Не от себя, а от всего православного монашества, от лица всех святых говорит он то, что говорит, — с таким дерзновением, потому что уверен, что все святые за ним и что он только досказывает недоказанное, доканчивает недоконченное, доходит туда, куда идут все.

Диалектика его неотразима. Раз принята посылка: Бог против мира, мир против Бога, — нельзя не сделать выводов, которые он делает. Ход мысли — ход чугунного колеса по стальной рельсе: покатилось — докатится, а все, что на пути, сбросит или смелет. Для того, чтобы сломать этот чугун, надо снова раскалить его на огне; а иного огня, кроме того, на котором выковал Леонтьев свою диалектику, в православии нет, или о нем еще никто не знает.

IV

«Однажды ночью печаль моя о том, что все люди должны погибнуть в нынешние времена, сделалась так велика, что я не мог уснуть ни на минуту и несколько раз вставал с постели, затепливал свечи перед иконами и молился со слезами, на коленях. Тут мне пришла на ум мысль спасти сына своего от погибели вечной. Чтобы он после смерти моей не развратился в вере, я решил его зарезать.

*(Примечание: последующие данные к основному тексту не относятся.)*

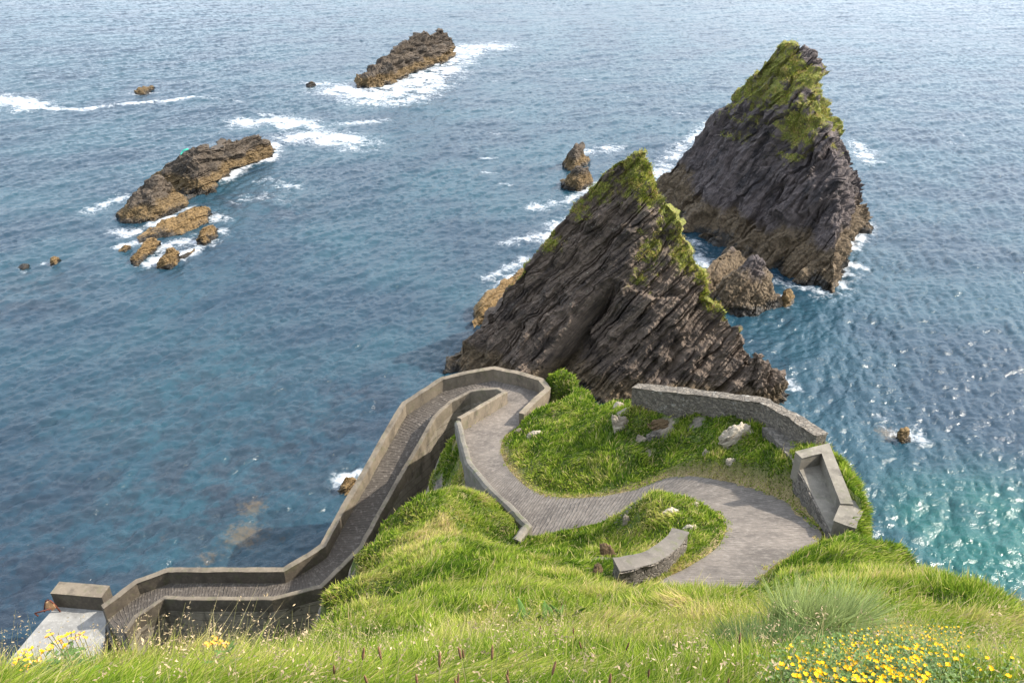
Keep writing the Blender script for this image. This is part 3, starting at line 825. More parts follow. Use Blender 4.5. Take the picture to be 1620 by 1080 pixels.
def rock_obj(name, label, cat, rows, nrm, amp, mat, nu, nv, scale=1.0, seed=0, extra=None, turf=None, group=None, parent=None, lump=0.5, fine=0.22, blk=1.0):
    G = loft(rows, nu, nv)
    N = grid_normals(G)
    sgn = 1.0 if N[:, : nv[0], 1].mean() < 0 else -1.0
    N = N * sgn
    p = G.reshape(-1, 3)
    n = N.reshape(-1, 3)
    d = strata_disp(p, nrm, amp, scale, seed) + amp * lump * fbm(p * (0.35 / scale) + seed, 3) + amp * fine * fbm(p * (1.6 / scale) + seed, 3, ridged=True)
    u = np.repeat(np.linspace(0, 1, nu), G.shape[1]); v = np.tile(np.linspace(0, len(nv), G.shape[1]), nu)
    d = d + block_disp(p, nrm, amp * 1.5 * blk, np.array((1.5, 5.5, 3.5)) * scale, seed) + block_disp(p, nrm, amp * 0.7 * blk, np.array((0.55, 2.0, 1.6)) * scale, seed + 1)
    if extra is not None: d = d + extra(p, u, v)
    p = p + n * d[:, None]
    at = None
    if turf is not None: at = {'turf': turf(p, u, v)}
    q = grid_quads(nu, G.shape[1])
    if sgn < 0: q = q[:, ::-1]
    o = np_mesh(name, p, q, mat=mat, attrs=at, smooth=False, parent=parent)
    if parent is None: tag(o, label, cat, group)
    return o, p.reshape(G.shape), N, (at['turf'].reshape(G.shape[:2]) if at else None)

def stack_rows(base_px, top, back):
    """front waterline pixels, skyline (pixel, Y), depth behind"""
    base = np.array([at_z(a, b, 0.0) for a, b in base_px]); top_ = np.array([at_y(a, b, Y) for a, b, Y in top])
    low = base.copy(); low[:, 2] = -2.0; low[:, 1] -= 0.4
    bk = top_.copy(); bk[:, 1] += np.array(back); bk[:, 2] = -2.0
    return low, base, top_, bk

# near stack
bpx = [(702, 588), (735, 601), (790, 612), (850, 622), (910, 634), (970, 642), (1040, 648), (1110, 652), (1180, 652), (1212, 640)]
tpx = [(704, 580, 75.4), (752, 522, 77.6), (835, 420, 79.6), (905, 332, 80.0), (968, 262, 79.6), (1020, 241, 79.0), (1046, 316, 77.6), (1112, 440, 74.6), (1170, 538, 71.6), (1210, 605, 69.0)]
low, base, top, bk = stack_rows(bpx, tpx, [1, 6, 10, 12, 13, 13, 12, 9, 6, 2])
mid = base * 0.52 + top * 0.48
mid[:, 1] += np.array([0, 0.3, 0.6, 0.9, 0.8, -0.2, -0.6, -0.5, -0.3, 0])
ca, cb = at_y(962, 466, 73.2), at_y(850, 620, 69.8)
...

Услал жену из дому и сказал сыну:

— Встань, Гришенька! Надень белую рубаху, я на тебя полюбуюсь».

Мальчик надел рубаху и лег на лавку, в передний угол. Отец подложил ему шубку в головы и, заворотив подол рубашки, нанес несколько ударов ножом в живот. Мальчик забился. Тогда, желая прекратить его страдания, отец распорол ему живот сверху донизу. Вдруг первые лучи восходящего солнца упали на лицо убитого. Убийца выронил нож из рук и повалился перед образом на колени, прося Бога принять милостиво новую жертву. Вошла жена и упала перед мертвым сыном. Отец, поднявшись на ноги, сказал ей:

— Ступай и объяви обо всем старосте. Я сделал праздник святым.

В остроге, до решения дела, он уморил себя голодом.

Это о Куртине, раскольнике Спасова согласия, рассказывает Леонтьев, стараясь определить «трагическое своеобразие русской души».

«Ужасное проявление веры! — заключает он. — Но, ужасное или благотворное, это все же проявление веры. А без этой веры куда обратится взор человека, полного ненависти к иным бездушным сторонам современного европейского прогресса? Куда, как не к России, где, в среде православия, еще возможны великие святители, подобные Филарету?»

Великие святители, великие святые, подобные Амвросию Оптинскому, Серафиму Саровскому, — рядом с детоубийцей Куртиным. У нас, не святых, волосы дыбом встают.

«Не ужасайтесь, прошу вас, — успокаивает Леонтьев. — В России много еще того, что зовут варварством. И это наше счастье, а не горе. Национальное своеобразие дороже всего».

С одной стороны — «смрадная гниль Европы», а с другой — благоуханный цвет монашества, «исправленного и дополненного христианства», в котором возможны такие явления, как Филарет и Куртин.

Существует ли связь между ними? Существует, отвечает Леонтьев.

Филарет и Амвросий Оптинский согласны будто бы с ним, с Леонтьевым, а он — с Куртиным, в главном, именно в том, что вся земля проклята, весь мир во зле лежит — мир против Бога, Бог против мира.

«Амвросий Оптинский более сочувствовал сожжению Гоголем своих произведений, чем писанию», — замечает Леонтьев. У Гоголя духовнее, утонченнее, внутреннее, но в последнем счете то же детоубийство, тот же «праздник святым», что у Куртина. И Амвросий этому сочувствует.

Бог — страх. Бог — гнев. Бог — насилие. «Признание Бога Богом любви — ложь». Не значит ли это: Христос — ложь?

Страшно без церкви, но еще страшнее поверить, что черный лик Спаса, пред которым плавает в крови зарезанный сын Куртина и пылают рукописи Гоголя, — лик Бога, а не Зверя, Христа, а не Молоха. Вот ужас, от которого у нас, грешных, волосы дыбом встают.

«Розовое христианство» — розовую дымку хочет сдернуть Леонтьев с черного каменного лика, чтобы кровавое солнце отразилось на нем ослепительно.

Над «розовым христианством» Достоевского издевается с неутолимою злобою.